When we talk about ‘nationality’, we describe the significance of shared culture. The acceptance of multiple cultures must be the mark of our nationality, not the imposition of one identity or culture upon others. If we talk about India, the existence of pluralism is essential. In contemporary India, people are deliberately fighting against identity crises they face every day. The people of India are segregated by their identities: Hindu, Christian, Muslim, Odia, Bengali, Naga, but not as Indian.

Discrimination against people from the northeast in other parts of India is an example of their cultural ethnocentrism, which is a threat to pluralism. AFSPA shrinks the fundamental rights and liberties of people of some particular domains in India like J&K. Irom Sharmila’s 15-year long hunger strike and some Manipuri women who stripped down to protest injustices by the army are a slap on the face of such pseudo-nationalism.

The hatred towards another nation is used to show the love towards your own nation. It creates a situation where a diverse group of people feel oneness at a particular point in time, and it is popularly called as nationalism. We can easily observe this form of nationalism during cricket matches between Indian and Pakistan.

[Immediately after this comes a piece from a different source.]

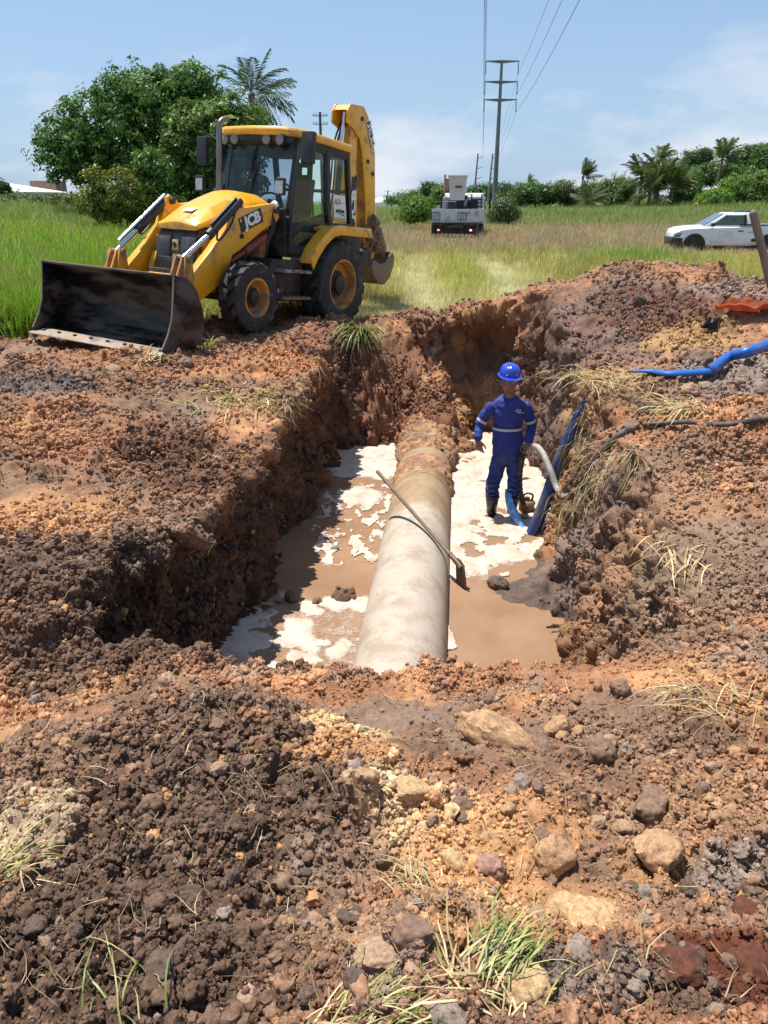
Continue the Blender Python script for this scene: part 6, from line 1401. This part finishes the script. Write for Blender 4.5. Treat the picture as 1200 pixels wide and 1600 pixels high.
# ================================================================== hoses, pump, hoe
M_HPALE = mk('dusty pale hose', (.32, .30, .27), .6, var=.2, scale=12, dirt=(.20, .15, .11), amt=.2)
M_HDARK = mk('dark hose', (.035, .032, .03), .55, var=.3, dirt=(.17, .13, .10), amt=.35, dscale=8)
M_HBLUE = mk('blue lay-flat hose', (.022, .115, .42), .38, var=.15, scale=5, dirt=(.20, .17, .15), amt=.16, dscale=5)
M_HNAVY = mk('dusty dark blue pipe', (.022, .060, .20), .5, var=.2, scale=5, dirt=(.15, .12, .10), amt=.3, dscale=5)
M_HSKY = mk('bright blue wet hose', (.06, .30, .70), .25, var=.15, scale=6, dirt=(.55, .50, .46), amt=.25, dscale=12)
G_ = lambda u, v, dy=0.0: at_y(u, v, MY + dy)
sh_ = thing('suction_hose', 'pale grey middled hose from the pump through the hand of the person to the bank', 'hose', G_(818, 792, .12))
o_ = sh_.location
def hose(pts, r, m_, par, nm, n=12, corr=0, flat=1.0, per=6):
    P = spline([Vector(p) - (par.location if par else Vector()) for p in pts], per)
    rad = list(np.interp(np.linspace(0, 1, len(P)), np.linspace(0, 1, len(r)), r)) if isinstance(r, (list, tuple)) else [r] * len(P)
    if corr: rad = [q * (1 + (corr if i % 2 else 0)) for i, q in enumerate(rad)]
    b = B(); b.tube(P, rad, n, True, flat); return b.obj(nm, m_, par)
hx = mroot + hL
hose([G_(819, 792, .14), G_(813, 770, .06), G_(812, 740, -.08), G_(817, 712, -.13), hx + Vector((.0, -.035, -.02))], .030, M_HDARK, sh_, 'corrugated_section', corr=.18, per=9)
def G2(u, v, dy): h_ = hit(u, v)[0]; return at_y(u, v, min(MY + dy, h_.y - .06))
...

What I want to prove is that the political idea of nationalism in India stands against JNU. From the above arguments, we found that many political scientists have defined the state as a mechanism which monopolises power, and nationalism as influenced by ethnocentrism and fascism. Nationalism, in a political sense, ignores heterogeneity and pluralism. But the non-conformist JNU students stand for individualism, pluralism, human rights and liberty, and a ‘Marxist’ nationalism. All these ideas appear completely anathema to the current popular and political idea of nationalism.

In India, the confusion about nationalism arises because it is politically defined but, philosophically, its definition is impoverished. Unlike other ‘isms’ there are none, or very few such, great contributors who have described the idea of nationalism philosophically. The conflict between the definition and interpretation of ‘nationalism in the eyes of historians’ and the ‘Modern Nation State in the eyes of liberal democrats’ seems to have no fixed solution. Historians have described nationalism as a political idea evolved to get rid of certain political tensions, and to constitute a nation which is homogenous. Such a way of looking at it suits the pseudo-nationalists. But liberal democrats describe nationalism from a philosophical perspective where liberty, equality, fraternity and justice exist. They describe a nation (specifically India) as a “sovereign, socialist, secular, democratic republic.”

I will end by giving the definition of non-egoistic nationalism as described by Ernest Gellner. “Non-egoistic Nationalism is the desirability of preserving cultural diversity, of a pluralistic international political system, and of the diminution of internal strains within states.”